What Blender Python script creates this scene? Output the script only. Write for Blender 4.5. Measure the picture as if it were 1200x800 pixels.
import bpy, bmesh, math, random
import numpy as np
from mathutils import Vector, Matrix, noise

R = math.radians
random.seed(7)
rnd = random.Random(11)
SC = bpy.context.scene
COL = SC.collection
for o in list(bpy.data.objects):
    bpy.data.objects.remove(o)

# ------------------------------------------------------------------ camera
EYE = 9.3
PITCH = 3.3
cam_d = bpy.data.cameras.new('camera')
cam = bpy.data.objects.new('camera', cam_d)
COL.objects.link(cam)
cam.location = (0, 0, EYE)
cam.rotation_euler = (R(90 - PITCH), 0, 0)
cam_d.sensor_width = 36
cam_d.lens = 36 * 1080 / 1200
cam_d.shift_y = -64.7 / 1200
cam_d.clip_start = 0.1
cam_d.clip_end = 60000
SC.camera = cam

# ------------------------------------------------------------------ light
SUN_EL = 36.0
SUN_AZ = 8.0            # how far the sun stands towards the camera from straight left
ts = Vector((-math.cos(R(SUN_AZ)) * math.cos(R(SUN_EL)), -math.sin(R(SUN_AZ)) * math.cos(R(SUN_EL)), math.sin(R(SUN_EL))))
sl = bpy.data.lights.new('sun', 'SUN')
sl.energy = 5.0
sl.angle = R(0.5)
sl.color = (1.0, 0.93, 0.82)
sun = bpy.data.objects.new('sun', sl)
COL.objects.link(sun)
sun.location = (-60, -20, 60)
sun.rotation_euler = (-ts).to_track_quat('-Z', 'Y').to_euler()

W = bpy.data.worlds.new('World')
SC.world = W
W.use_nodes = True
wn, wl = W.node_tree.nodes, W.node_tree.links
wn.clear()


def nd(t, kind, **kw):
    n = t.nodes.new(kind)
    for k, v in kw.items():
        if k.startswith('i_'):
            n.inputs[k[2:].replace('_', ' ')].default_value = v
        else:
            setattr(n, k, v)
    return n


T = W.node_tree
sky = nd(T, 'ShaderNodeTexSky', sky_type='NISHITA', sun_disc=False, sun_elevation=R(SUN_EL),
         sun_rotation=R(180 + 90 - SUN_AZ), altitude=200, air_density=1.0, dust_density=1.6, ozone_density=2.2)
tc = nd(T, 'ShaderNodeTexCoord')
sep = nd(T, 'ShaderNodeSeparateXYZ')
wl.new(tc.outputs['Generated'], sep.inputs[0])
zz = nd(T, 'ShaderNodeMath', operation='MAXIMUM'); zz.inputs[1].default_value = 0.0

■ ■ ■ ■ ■

» **Problem description**
Nothing should be changed: write out all of the data as is.

» **Full solution**
What Blender Python script creates this scene? Output the script only. Write for Blender 4.5. Measure the picture as if it were 1200x800 pixels.
import bpy, bmesh, math, random
import numpy as np
from mathutils import Vector, Matrix, noise

R = math.radians
random.seed(7)
rnd = random.Random(11)
SC = bpy.context.scene
COL = SC.collection
for o in list(bpy.data.objects):
    bpy.data.objects.remove(o)

# ------------------------------------------------------------------ camera
EYE = 9.3
PITCH = 3.3
cam_d = bpy.data.cameras.new('camera')
cam = bpy.data.objects.new('camera', cam_d)
COL.objects.link(cam)
cam.location = (0, 0, EYE)
cam.rotation_euler = (R(90 - PITCH), 0, 0)
cam_d.sensor_width = 36
cam_d.lens = 36 * 1080 / 1200
cam_d.shift_y = -64.7 / 1200
cam_d.clip_start = 0.1
cam_d.clip_end = 60000
SC.camera = cam

# ------------------------------------------------------------------ light
SUN_EL = 36.0
SUN_AZ = 8.0            # how far the sun stands towards the camera from straight left
ts = Vector((-math.cos(R(SUN_AZ)) * math.cos(R(SUN_EL)), -math.sin(R(SUN_AZ)) * math.cos(R(SUN_EL)), math.sin(R(SUN_EL))))
sl = bpy.data.lights.new('sun', 'SUN')
sl.energy = 5.0
sl.angle = R(0.5)
sl.color = (1.0, 0.93, 0.82)
sun = bpy.data.objects.new('sun', sl)
COL.objects.link(sun)
sun.location = (-60, -20, 60)
sun.rotation_euler = (-ts).to_track_quat('-Z', 'Y').to_euler()

W = bpy.data.worlds.new('World')
SC.world = W
W.use_nodes = True
wn, wl = W.node_tree.nodes, W.node_tree.links
wn.clear()


def nd(t, kind, **kw):
    n = t.nodes.new(kind)
    for k, v in kw.items():
        if k.startswith('i_'):
            n.inputs[k[2:].replace('_', ' ')].default_value = v
        else:
            setattr(n, k, v)
    return n


T = W.node_tree
sky = nd(T, 'ShaderNodeTexSky', sky_type='NISHITA', sun_disc=False, sun_elevation=R(SUN_EL),
         sun_rotation=R(180 + 90 - SUN_AZ), altitude=200, air_density=1.0, dust_density=1.6, ozone_density=2.2)
tc = nd(T, 'ShaderNodeTexCoord')
sep = nd(T, 'ShaderNodeSeparateXYZ')
wl.new(tc.outputs['Generated'], sep.inputs[0])
zz = nd(T, 'ShaderNodeMath', operation='MAXIMUM'); zz.inputs[1].default_value = 0.0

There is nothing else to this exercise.